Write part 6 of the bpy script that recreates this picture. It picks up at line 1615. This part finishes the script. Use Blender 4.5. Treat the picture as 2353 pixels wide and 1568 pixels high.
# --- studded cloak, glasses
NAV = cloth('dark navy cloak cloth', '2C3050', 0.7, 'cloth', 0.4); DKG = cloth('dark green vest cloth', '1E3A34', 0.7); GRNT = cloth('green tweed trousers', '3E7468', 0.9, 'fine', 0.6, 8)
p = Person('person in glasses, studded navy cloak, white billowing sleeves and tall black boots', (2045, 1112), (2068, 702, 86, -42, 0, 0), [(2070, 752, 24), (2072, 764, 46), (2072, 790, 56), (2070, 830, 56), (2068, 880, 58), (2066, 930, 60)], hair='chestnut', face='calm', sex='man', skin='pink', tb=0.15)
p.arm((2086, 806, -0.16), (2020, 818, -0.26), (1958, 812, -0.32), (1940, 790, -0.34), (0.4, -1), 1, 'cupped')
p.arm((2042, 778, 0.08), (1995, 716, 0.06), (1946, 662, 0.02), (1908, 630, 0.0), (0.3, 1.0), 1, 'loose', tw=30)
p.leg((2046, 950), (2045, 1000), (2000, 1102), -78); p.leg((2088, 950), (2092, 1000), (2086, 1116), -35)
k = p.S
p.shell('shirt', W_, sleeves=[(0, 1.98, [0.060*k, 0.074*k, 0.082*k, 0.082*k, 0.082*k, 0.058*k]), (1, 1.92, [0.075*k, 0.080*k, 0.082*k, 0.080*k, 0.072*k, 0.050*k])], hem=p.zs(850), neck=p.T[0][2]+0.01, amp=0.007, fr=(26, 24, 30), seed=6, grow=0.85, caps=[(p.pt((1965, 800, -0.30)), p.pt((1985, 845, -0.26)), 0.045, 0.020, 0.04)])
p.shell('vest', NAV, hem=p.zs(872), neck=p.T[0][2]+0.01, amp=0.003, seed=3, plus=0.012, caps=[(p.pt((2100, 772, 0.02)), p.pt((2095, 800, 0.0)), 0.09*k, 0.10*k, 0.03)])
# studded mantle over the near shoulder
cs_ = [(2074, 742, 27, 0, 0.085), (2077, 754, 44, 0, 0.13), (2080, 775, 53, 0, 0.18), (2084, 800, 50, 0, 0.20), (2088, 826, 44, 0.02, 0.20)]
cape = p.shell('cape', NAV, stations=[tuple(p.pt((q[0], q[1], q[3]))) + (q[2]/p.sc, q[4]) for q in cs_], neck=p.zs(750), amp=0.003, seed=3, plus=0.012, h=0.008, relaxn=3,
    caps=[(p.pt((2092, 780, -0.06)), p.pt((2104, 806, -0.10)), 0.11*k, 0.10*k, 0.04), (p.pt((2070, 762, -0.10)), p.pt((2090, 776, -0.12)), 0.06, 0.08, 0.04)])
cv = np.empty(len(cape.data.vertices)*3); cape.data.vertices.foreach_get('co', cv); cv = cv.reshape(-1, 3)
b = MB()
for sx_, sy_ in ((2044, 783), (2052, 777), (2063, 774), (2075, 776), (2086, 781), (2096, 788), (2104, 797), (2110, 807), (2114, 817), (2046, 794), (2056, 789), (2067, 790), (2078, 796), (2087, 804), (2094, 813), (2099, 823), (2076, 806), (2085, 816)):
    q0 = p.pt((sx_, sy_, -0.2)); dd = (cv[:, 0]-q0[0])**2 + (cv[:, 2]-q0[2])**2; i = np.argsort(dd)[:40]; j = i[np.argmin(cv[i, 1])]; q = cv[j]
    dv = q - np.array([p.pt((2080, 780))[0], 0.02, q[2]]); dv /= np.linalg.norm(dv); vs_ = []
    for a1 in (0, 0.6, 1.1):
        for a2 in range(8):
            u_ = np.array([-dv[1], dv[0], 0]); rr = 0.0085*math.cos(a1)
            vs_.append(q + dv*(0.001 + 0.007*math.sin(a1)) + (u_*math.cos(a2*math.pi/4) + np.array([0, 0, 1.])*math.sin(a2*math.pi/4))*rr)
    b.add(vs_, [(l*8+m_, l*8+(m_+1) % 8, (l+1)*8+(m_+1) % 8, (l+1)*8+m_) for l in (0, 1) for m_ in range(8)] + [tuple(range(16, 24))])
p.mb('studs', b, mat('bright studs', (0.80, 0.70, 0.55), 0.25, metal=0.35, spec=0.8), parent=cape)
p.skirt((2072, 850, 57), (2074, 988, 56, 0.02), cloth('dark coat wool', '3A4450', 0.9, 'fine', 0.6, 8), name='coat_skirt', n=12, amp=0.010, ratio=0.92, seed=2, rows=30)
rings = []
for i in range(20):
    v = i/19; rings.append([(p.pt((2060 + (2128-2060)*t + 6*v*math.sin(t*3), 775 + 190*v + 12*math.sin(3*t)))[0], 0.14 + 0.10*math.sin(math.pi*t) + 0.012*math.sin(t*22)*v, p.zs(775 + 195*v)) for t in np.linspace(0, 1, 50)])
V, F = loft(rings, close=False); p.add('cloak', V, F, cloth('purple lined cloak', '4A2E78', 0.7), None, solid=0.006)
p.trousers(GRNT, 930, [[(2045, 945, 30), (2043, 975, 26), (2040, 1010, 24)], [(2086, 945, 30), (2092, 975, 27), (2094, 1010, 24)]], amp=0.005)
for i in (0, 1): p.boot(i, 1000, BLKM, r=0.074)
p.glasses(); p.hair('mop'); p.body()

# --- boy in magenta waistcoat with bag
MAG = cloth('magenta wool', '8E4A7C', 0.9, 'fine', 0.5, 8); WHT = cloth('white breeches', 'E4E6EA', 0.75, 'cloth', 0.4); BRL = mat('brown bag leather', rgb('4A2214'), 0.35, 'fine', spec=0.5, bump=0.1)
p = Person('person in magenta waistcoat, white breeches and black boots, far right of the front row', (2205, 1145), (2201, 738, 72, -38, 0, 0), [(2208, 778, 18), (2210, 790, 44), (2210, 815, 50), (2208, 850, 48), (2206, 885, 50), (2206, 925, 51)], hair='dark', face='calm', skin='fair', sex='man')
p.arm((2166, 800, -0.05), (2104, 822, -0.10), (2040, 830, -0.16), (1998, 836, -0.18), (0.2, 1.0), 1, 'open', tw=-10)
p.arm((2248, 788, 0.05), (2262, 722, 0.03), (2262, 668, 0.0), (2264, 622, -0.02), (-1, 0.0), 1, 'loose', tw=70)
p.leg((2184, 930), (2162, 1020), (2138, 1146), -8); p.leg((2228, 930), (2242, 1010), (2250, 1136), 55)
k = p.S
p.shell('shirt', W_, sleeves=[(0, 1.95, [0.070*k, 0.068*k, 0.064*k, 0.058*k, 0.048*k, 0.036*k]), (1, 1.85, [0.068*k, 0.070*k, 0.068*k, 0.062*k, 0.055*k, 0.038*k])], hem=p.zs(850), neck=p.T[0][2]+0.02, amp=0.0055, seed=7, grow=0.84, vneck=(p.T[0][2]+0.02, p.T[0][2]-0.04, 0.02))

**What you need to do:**
Output all of the material, please, exactly as it stands.

**Task answer:**
Write part 6 of the bpy script that recreates this picture. It picks up at line 1615. This part finishes the script. Use Blender 4.5. Treat the picture as 2353 pixels wide and 1568 pixels high.
# --- studded cloak, glasses
NAV = cloth('dark navy cloak cloth', '2C3050', 0.7, 'cloth', 0.4); DKG = cloth('dark green vest cloth', '1E3A34', 0.7); GRNT = cloth('green tweed trousers', '3E7468', 0.9, 'fine', 0.6, 8)
p = Person('person in glasses, studded navy cloak, white billowing sleeves and tall black boots', (2045, 1112), (2068, 702, 86, -42, 0, 0), [(2070, 752, 24), (2072, 764, 46), (2072, 790, 56), (2070, 830, 56), (2068, 880, 58), (2066, 930, 60)], hair='chestnut', face='calm', sex='man', skin='pink', tb=0.15)
p.arm((2086, 806, -0.16), (2020, 818, -0.26), (1958, 812, -0.32), (1940, 790, -0.34), (0.4, -1), 1, 'cupped')
p.arm((2042, 778, 0.08), (1995, 716, 0.06), (1946, 662, 0.02), (1908, 630, 0.0), (0.3, 1.0), 1, 'loose', tw=30)
p.leg((2046, 950), (2045, 1000), (2000, 1102), -78); p.leg((2088, 950), (2092, 1000), (2086, 1116), -35)
k = p.S
p.shell('shirt', W_, sleeves=[(0, 1.98, [0.060*k, 0.074*k, 0.082*k, 0.082*k, 0.082*k, 0.058*k]), (1, 1.92, [0.075*k, 0.080*k, 0.082*k, 0.080*k, 0.072*k, 0.050*k])], hem=p.zs(850), neck=p.T[0][2]+0.01, amp=0.007, fr=(26, 24, 30), seed=6, grow=0.85, caps=[(p.pt((1965, 800, -0.30)), p.pt((1985, 845, -0.26)), 0.045, 0.020, 0.04)])
p.shell('vest', NAV, hem=p.zs(872), neck=p.T[0][2]+0.01, amp=0.003, seed=3, plus=0.012, caps=[(p.pt((2100, 772, 0.02)), p.pt((2095, 800, 0.0)), 0.09*k, 0.10*k, 0.03)])
# studded mantle over the near shoulder
cs_ = [(2074, 742, 27, 0, 0.085), (2077, 754, 44, 0, 0.13), (2080, 775, 53, 0, 0.18), (2084, 800, 50, 0, 0.20), (2088, 826, 44, 0.02, 0.20)]
cape = p.shell('cape', NAV, stations=[tuple(p.pt((q[0], q[1], q[3]))) + (q[2]/p.sc, q[4]) for q in cs_], neck=p.zs(750), amp=0.003, seed=3, plus=0.012, h=0.008, relaxn=3,
    caps=[(p.pt((2092, 780, -0.06)), p.pt((2104, 806, -0.10)), 0.11*k, 0.10*k, 0.04), (p.pt((2070, 762, -0.10)), p.pt((2090, 776, -0.12)), 0.06, 0.08, 0.04)])
cv = np.empty(len(cape.data.vertices)*3); cape.data.vertices.foreach_get('co', cv); cv = cv.reshape(-1, 3)
b = MB()
for sx_, sy_ in ((2044, 783), (2052, 777), (2063, 774), (2075, 776), (2086, 781), (2096, 788), (2104, 797), (2110, 807), (2114, 817), (2046, 794), (2056, 789), (2067, 790), (2078, 796), (2087, 804), (2094, 813), (2099, 823), (2076, 806), (2085, 816)):
    q0 = p.pt((sx_, sy_, -0.2)); dd = (cv[:, 0]-q0[0])**2 + (cv[:, 2]-q0[2])**2; i = np.argsort(dd)[:40]; j = i[np.argmin(cv[i, 1])]; q = cv[j]
    dv = q - np.array([p.pt((2080, 780))[0], 0.02, q[2]]); dv /= np.linalg.norm(dv); vs_ = []
    for a1 in (0, 0.6, 1.1):
        for a2 in range(8):
            u_ = np.array([-dv[1], dv[0], 0]); rr = 0.0085*math.cos(a1)
            vs_.append(q + dv*(0.001 + 0.007*math.sin(a1)) + (u_*math.cos(a2*math.pi/4) + np.array([0, 0, 1.])*math.sin(a2*math.pi/4))*rr)
    b.add(vs_, [(l*8+m_, l*8+(m_+1) % 8, (l+1)*8+(m_+1) % 8, (l+1)*8+m_) for l in (0, 1) for m_ in range(8)] + [tuple(range(16, 24))])
p.mb('studs', b, mat('bright studs', (0.80, 0.70, 0.55), 0.25, metal=0.35, spec=0.8), parent=cape)
p.skirt((2072, 850, 57), (2074, 988, 56, 0.02), cloth('dark coat wool', '3A4450', 0.9, 'fine', 0.6, 8), name='coat_skirt', n=12, amp=0.010, ratio=0.92, seed=2, rows=30)
rings = []
for i in range(20):
    v = i/19; rings.append([(p.pt((2060 + (2128-2060)*t + 6*v*math.sin(t*3), 775 + 190*v + 12*math.sin(3*t)))[0], 0.14 + 0.10*math.sin(math.pi*t) + 0.012*math.sin(t*22)*v, p.zs(775 + 195*v)) for t in np.linspace(0, 1, 50)])
V, F = loft(rings, close=False); p.add('cloak', V, F, cloth('purple lined cloak', '4A2E78', 0.7), None, solid=0.006)
p.trousers(GRNT, 930, [[(2045, 945, 30), (2043, 975, 26), (2040, 1010, 24)], [(2086, 945, 30), (2092, 975, 27), (2094, 1010, 24)]], amp=0.005)
for i in (0, 1): p.boot(i, 1000, BLKM, r=0.074)
p.glasses(); p.hair('mop'); p.body()

# --- boy in magenta waistcoat with bag
MAG = cloth('magenta wool', '8E4A7C', 0.9, 'fine', 0.5, 8); WHT = cloth('white breeches', 'E4E6EA', 0.75, 'cloth', 0.4); BRL = mat('brown bag leather', rgb('4A2214'), 0.35, 'fine', spec=0.5, bump=0.1)
p = Person('person in magenta waistcoat, white breeches and black boots, far right of the front row', (2205, 1145), (2201, 738, 72, -38, 0, 0), [(2208, 778, 18), (2210, 790, 44), (2210, 815, 50), (2208, 850, 48), (2206, 885, 50), (2206, 925, 51)], hair='dark', face='calm', skin='fair', sex='man')
p.arm((2166, 800, -0.05), (2104, 822, -0.10), (2040, 830, -0.16), (1998, 836, -0.18), (0.2, 1.0), 1, 'open', tw=-10)
p.arm((2248, 788, 0.05), (2262, 722, 0.03), (2262, 668, 0.0), (2264, 622, -0.02), (-1, 0.0), 1, 'loose', tw=70)
p.leg((2184, 930), (2162, 1020), (2138, 1146), -8); p.leg((2228, 930), (2242, 1010), (2250, 1136), 55)
k = p.S
p.shell('shirt', W_, sleeves=[(0, 1.95, [0.070*k, 0.068*k, 0.064*k, 0.058*k, 0.048*k, 0.036*k]), (1, 1.85, [0.068*k, 0.070*k, 0.068*k, 0.062*k, 0.055*k, 0.038*k])], hem=p.zs(850), neck=p.T[0][2]+0.02, amp=0.0055, seed=7, grow=0.84, vneck=(p.T[0][2]+0.02, p.T[0][2]-0.04, 0.02))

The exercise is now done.